The conclusion, in bold, doesn’t follow. So much for deductive reasoning. Why? The unstated assumption is everyone has sin and that sin was not the result of their freedom of choosing sin. Yet, it is equally plausible “no one is actually sinless” precisely and exactly because they used their “total freedom” to sin!
So your post is non-responsive to the real issue: man's free will is limited.
Oh you are very incorrect. My reply IS responsive to your feeble attempt at supporting your claim “man's free will is limited” with verses. I explained and argued why those verses lend no support for
your claim “man's free will is limited.” Hence, my reply is responsive.
While I’m at it, your entire argument isn’t responsive or lucid as it is your burden to support your claim “
man’s free will is limited.” Your claim, your burden. There’s been no verse cited or quoted supporting your view. None. I’ve argued and explained why those verses do not support your view, hence my reply is responsive.

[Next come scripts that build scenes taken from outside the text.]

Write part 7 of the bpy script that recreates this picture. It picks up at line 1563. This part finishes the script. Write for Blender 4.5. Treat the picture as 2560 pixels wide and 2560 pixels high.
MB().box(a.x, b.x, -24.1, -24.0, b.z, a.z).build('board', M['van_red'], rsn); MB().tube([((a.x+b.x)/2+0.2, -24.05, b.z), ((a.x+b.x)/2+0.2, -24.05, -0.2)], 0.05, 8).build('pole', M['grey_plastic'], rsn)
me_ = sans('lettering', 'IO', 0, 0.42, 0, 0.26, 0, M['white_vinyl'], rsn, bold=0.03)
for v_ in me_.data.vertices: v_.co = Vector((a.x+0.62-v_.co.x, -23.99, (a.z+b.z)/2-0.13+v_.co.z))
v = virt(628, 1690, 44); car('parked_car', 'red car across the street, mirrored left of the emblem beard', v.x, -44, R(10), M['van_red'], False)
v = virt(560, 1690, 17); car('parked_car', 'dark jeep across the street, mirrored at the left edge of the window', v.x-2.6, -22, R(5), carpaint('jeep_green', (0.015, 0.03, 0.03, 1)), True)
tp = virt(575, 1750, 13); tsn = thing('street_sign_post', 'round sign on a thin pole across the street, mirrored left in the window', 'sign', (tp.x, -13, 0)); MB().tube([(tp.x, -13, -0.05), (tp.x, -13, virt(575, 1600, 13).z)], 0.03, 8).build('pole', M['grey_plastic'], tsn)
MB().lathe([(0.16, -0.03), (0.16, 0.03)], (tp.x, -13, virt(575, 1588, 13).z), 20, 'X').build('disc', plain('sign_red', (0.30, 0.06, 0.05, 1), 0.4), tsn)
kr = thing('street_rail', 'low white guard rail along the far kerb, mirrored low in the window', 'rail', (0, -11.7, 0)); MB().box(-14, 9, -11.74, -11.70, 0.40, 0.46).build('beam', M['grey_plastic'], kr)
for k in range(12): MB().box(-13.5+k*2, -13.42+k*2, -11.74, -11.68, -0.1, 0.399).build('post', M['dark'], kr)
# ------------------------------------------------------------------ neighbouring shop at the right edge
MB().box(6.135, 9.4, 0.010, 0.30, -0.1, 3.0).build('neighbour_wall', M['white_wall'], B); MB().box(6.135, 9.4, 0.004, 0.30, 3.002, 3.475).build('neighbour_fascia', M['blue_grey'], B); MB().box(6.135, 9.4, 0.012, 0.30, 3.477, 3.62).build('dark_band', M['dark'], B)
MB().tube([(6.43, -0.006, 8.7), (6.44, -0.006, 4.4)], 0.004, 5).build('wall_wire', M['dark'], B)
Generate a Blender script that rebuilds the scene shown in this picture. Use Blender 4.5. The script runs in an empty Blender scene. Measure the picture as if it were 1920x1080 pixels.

Freewill" in the sense of which it is used philosophically; i.e., "the power to execute all moral choices," is not in the NT.
If there is a “philosophical” meaning that isn’t it!!!! Anyone who spends a day in a philosophy class would know that! What is your source, the evidence, for your bizarre “philosophically” meaning? It is time to actually use evidence for your claims.
In fact, it is denied in the NT, where no unregenerate person is counted as righteous (sinless). Humans have only a limited free will/power (philosophically called "free agency")
Is it denied in the NT? Where, not the verses you cited to, as the the Greek meaning of those NT verses lend no support for what you’ve claimed.
And in the OT, it simply meant voluntary action, used only in reference to offering sacrifices.
Power to accomplish was not part of its meaning.
Oh really? And this is so because you’ve typed it? Where’s the evidence for the above, you know the text of the OT and the meaning of those Hebrew words that support the above claim? Once again, more of you claiming what you want while providing NOTHING from the Bible and the meaning of the words from the Bible that supports your view.
Your argument is worse than those advocating geocentrism. At least geocentrists do cite to verses and evidende from the Bible for their point of view, despite being misguided as you about its meaning.